### Supplied information
____________________

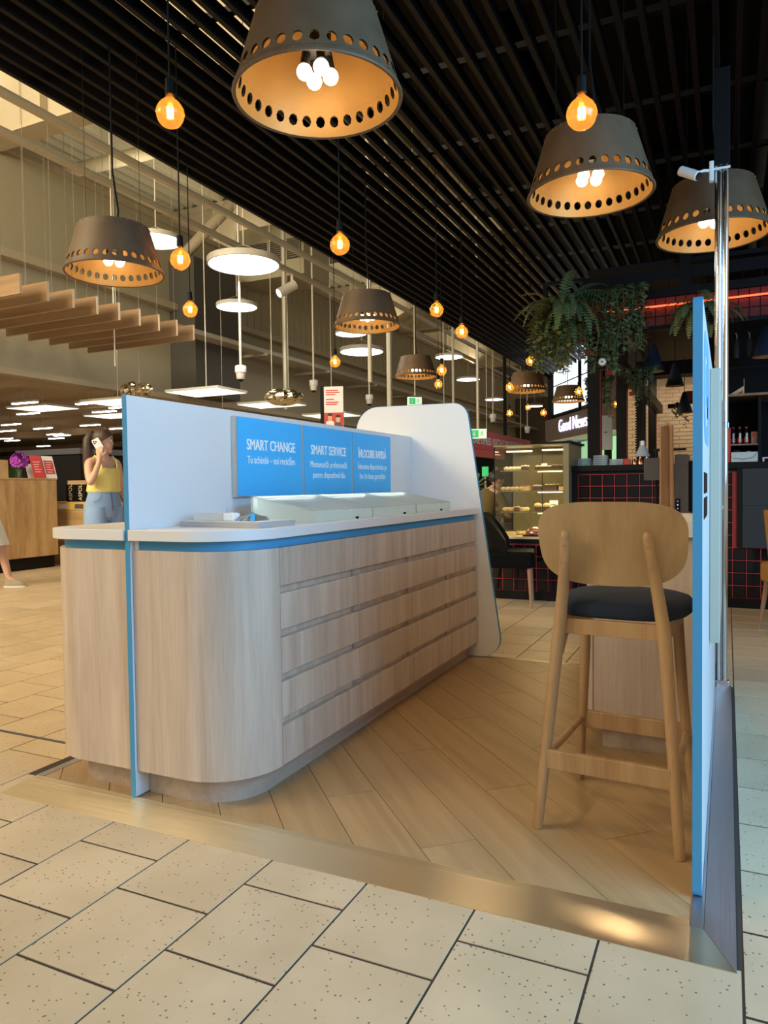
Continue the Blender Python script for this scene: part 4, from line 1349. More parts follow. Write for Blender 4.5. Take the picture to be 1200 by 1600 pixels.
obj('housing', MB().box(-0.44, 0.44, -0.07, 0.07, 0.0205, 0.075), 'housing', st_l)
rod(st_l, 0.075, 0.008)
for i, (x, y) in enumerate([[-16.13, 12.979], [-18.226, 14.771], [-21.623, 16.845], [-23.996, 18.526], [-22.045, 18.456], [-23.886, 20.554], [-24.214, 21.176], [-25.712, 22.185], [-28.295, 22.083], [-27.501, 21.13], [-30.515, 25.555], [-19.712, 18.421], [-16.047, 15.518], [-14.845, 13.85], [-19.899, 19.915], [-14.805, 14.928]]):
    p = (x, y, 3.4)
    o = st_l if i == 0 else dup(st_l, p, st_l['label'])
    o.location = p
    hang(o, 3.49 if (y - 8) % 7 < 0.32 else 3.745)
for i, (p, lb) in enumerate((((-10.3, 10.75, 3.08), 'crumpled metallic foil balloon above the front corner of the divider panel'), ((-9.9, 12.75, 2.72), 'crumpled metallic foil balloon behind the middle of the divider panel'), ((-7.75, 12.0, 2.92), 'crumpled metallic foil balloon above the left end of the blue sign'))):
    t = thing('foil_balloon', lb, 'balloon', p, 0.3 * i, 'foil balloons')
    r_ = random.Random(i)
    m = MB().ball((0, 0, 0), 0.36, 28, 14, (1.0, 0.55, 0.42))
    for k, v in enumerate(m.v):
        a = math.atan2(v.y, v.x)
        m.v[k] = v * (1 + 0.10 * math.sin(9 * a + i) + r_.uniform(-0.06, 0.06))
    obj('envelope', m, 'foil', t, smooth=False, world=False)
    obj('string', MB().cyl((0.1, 0, 0.12), (0.1, 0, (9.597 if i else 3.89) - p[2]), 0.004, n=5), 'steelrail', t, world=False)

# ------------------------------------------------------------------ shop on the left
shp = thing('shop_counter', 'oak fronted shop counter with a black plinth at the left image edge', 'counter', (-9.7, 6.5, 0))
for k in range(4):
    y0 = 4.0 + k * 1.0125
    obj('front_board', MB().box(-9.37, -9.35, y0, y0 + 1.011, 0.185, 1.335), 'oakshop', shp)
obj('end_board', MB().box(-10.2, -9.372, 8.03, 8.05, 0.185, 1.335), 'oakshop', shp)
obj('carcass', MB().box(-10.2, -9.371, 4.0, 8.028, 0.185, 1.335), 'oakshop', shp)
obj('worktop', MB().box(-10.22, -9.345, 3.98, 8.06, 1.336, 1.360), 'oakshop_y', shp)
obj('plinth', MB().box(-10.15, -9.38, 4.0, 8.0, 0.0, 0.184), 'black', shp)
obj('rear_shelf', MB().box(-10.6, -10.23, 4.0, 7.9, 0.0, 1.66), 'oakshop_y', shp)
vs = thing('orchid_vase', 'purple orchid blossom in a small glass vase on the oak shop counter', 'flower', (-9.6, 8.0, 1.36))
obj('vase', MB().lathe([(0.0001, 1.361), (0.045, 1.362), (0.05, 1.40), (0.035, 1.46), (0.045, 1.50)], 14, (-9.62, 7.60, 0)), 'glass', vs, smooth=True)
for k in range(3):
    obj('stem', MB().tube([(-9.62, 7.60, 1.37), (-9.62 + 0.02 * (k - 1), 7.60 + 0.02 * k, 1.50), (-9.61 + 0.05 * (k - 1), 7.60 + 0.03 * k, 1.60)], 0.006, 6), 'stem', vs)
r_ = random.Random(9)
bl = MB()
for k in range(60):
    th, ph = r_.uniform(0, 2 * PI), math.acos(r_.uniform(-0.6, 1))
    d = Vector((math.sin(ph) * math.cos(th), math.sin(ph) * math.sin(th), math.cos(ph)))
    c = Vector((-9.62, 7.62, 1.62)) + d * 0.115
    a = d.orthogonal().normalized()
    b = d.cross(a)
    pts = [c + (a * math.cos(t) + b * math.sin(t)) * 0.045 + d * (0.012 if q % 2 else -0.008) for q, t in enumerate([2 * PI * q / 8 for q in range(8)])]
    bl.add([c - d * 0.01] + pts, [(0, 1 + q, 1 + (q + 1) % 8) for q in range(8)])
obj('blossom', bl, 'purple', vs, kind='stuff')
for nm, y, z0, w, h, lean, mm, lb in (('leaflet', 8.10, 1.362, 0.20, 0.20, 0.3, 'paper', 'blank white leaflet behind the red price card'), ('price_card', 8.26, 1.362, 0.26, 0.34, 0.3, 'red', 'red price card with white lines right of the orchid'),
                                      ('price_card', 8.52, 1.362, 0.26, 0.32, 0.3, 'paper', 'white bordered red price card nearest the woman')):
    pass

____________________

### Your task
Set down all the data again exactly as above, pictures excluded.

### Reply to the exercise
Continue the Blender Python script for this scene: part 4, from line 1349. More parts follow. Write for Blender 4.5. Take the picture to be 1200 by 1600 pixels.
obj('housing', MB().box(-0.44, 0.44, -0.07, 0.07, 0.0205, 0.075), 'housing', st_l)
rod(st_l, 0.075, 0.008)
for i, (x, y) in enumerate([[-16.13, 12.979], [-18.226, 14.771], [-21.623, 16.845], [-23.996, 18.526], [-22.045, 18.456], [-23.886, 20.554], [-24.214, 21.176], [-25.712, 22.185], [-28.295, 22.083], [-27.501, 21.13], [-30.515, 25.555], [-19.712, 18.421], [-16.047, 15.518], [-14.845, 13.85], [-19.899, 19.915], [-14.805, 14.928]]):
    p = (x, y, 3.4)
    o = st_l if i == 0 else dup(st_l, p, st_l['label'])
    o.location = p
    hang(o, 3.49 if (y - 8) % 7 < 0.32 else 3.745)
for i, (p, lb) in enumerate((((-10.3, 10.75, 3.08), 'crumpled metallic foil balloon above the front corner of the divider panel'), ((-9.9, 12.75, 2.72), 'crumpled metallic foil balloon behind the middle of the divider panel'), ((-7.75, 12.0, 2.92), 'crumpled metallic foil balloon above the left end of the blue sign'))):
    t = thing('foil_balloon', lb, 'balloon', p, 0.3 * i, 'foil balloons')
    r_ = random.Random(i)
    m = MB().ball((0, 0, 0), 0.36, 28, 14, (1.0, 0.55, 0.42))
    for k, v in enumerate(m.v):
        a = math.atan2(v.y, v.x)
        m.v[k] = v * (1 + 0.10 * math.sin(9 * a + i) + r_.uniform(-0.06, 0.06))
    obj('envelope', m, 'foil', t, smooth=False, world=False)
    obj('string', MB().cyl((0.1, 0, 0.12), (0.1, 0, (9.597 if i else 3.89) - p[2]), 0.004, n=5), 'steelrail', t, world=False)

# ------------------------------------------------------------------ shop on the left
shp = thing('shop_counter', 'oak fronted shop counter with a black plinth at the left image edge', 'counter', (-9.7, 6.5, 0))
for k in range(4):
    y0 = 4.0 + k * 1.0125
    obj('front_board', MB().box(-9.37, -9.35, y0, y0 + 1.011, 0.185, 1.335), 'oakshop', shp)
obj('end_board', MB().box(-10.2, -9.372, 8.03, 8.05, 0.185, 1.335), 'oakshop', shp)
obj('carcass', MB().box(-10.2, -9.371, 4.0, 8.028, 0.185, 1.335), 'oakshop', shp)
obj('worktop', MB().box(-10.22, -9.345, 3.98, 8.06, 1.336, 1.360), 'oakshop_y', shp)
obj('plinth', MB().box(-10.15, -9.38, 4.0, 8.0, 0.0, 0.184), 'black', shp)
obj('rear_shelf', MB().box(-10.6, -10.23, 4.0, 7.9, 0.0, 1.66), 'oakshop_y', shp)
vs = thing('orchid_vase', 'purple orchid blossom in a small glass vase on the oak shop counter', 'flower', (-9.6, 8.0, 1.36))
obj('vase', MB().lathe([(0.0001, 1.361), (0.045, 1.362), (0.05, 1.40), (0.035, 1.46), (0.045, 1.50)], 14, (-9.62, 7.60, 0)), 'glass', vs, smooth=True)
for k in range(3):
    obj('stem', MB().tube([(-9.62, 7.60, 1.37), (-9.62 + 0.02 * (k - 1), 7.60 + 0.02 * k, 1.50), (-9.61 + 0.05 * (k - 1), 7.60 + 0.03 * k, 1.60)], 0.006, 6), 'stem', vs)
r_ = random.Random(9)
bl = MB()
for k in range(60):
    th, ph = r_.uniform(0, 2 * PI), math.acos(r_.uniform(-0.6, 1))
    d = Vector((math.sin(ph) * math.cos(th), math.sin(ph) * math.sin(th), math.cos(ph)))
    c = Vector((-9.62, 7.62, 1.62)) + d * 0.115
    a = d.orthogonal().normalized()
    b = d.cross(a)
    pts = [c + (a * math.cos(t) + b * math.sin(t)) * 0.045 + d * (0.012 if q % 2 else -0.008) for q, t in enumerate([2 * PI * q / 8 for q in range(8)])]
    bl.add([c - d * 0.01] + pts, [(0, 1 + q, 1 + (q + 1) % 8) for q in range(8)])
obj('blossom', bl, 'purple', vs, kind='stuff')
for nm, y, z0, w, h, lean, mm, lb in (('leaflet', 8.10, 1.362, 0.20, 0.20, 0.3, 'paper', 'blank white leaflet behind the red price card'), ('price_card', 8.26, 1.362, 0.26, 0.34, 0.3, 'red', 'red price card with white lines right of the orchid'),
                                      ('price_card', 8.52, 1.362, 0.26, 0.32, 0.3, 'paper', 'white bordered red price card nearest the woman')):
    pass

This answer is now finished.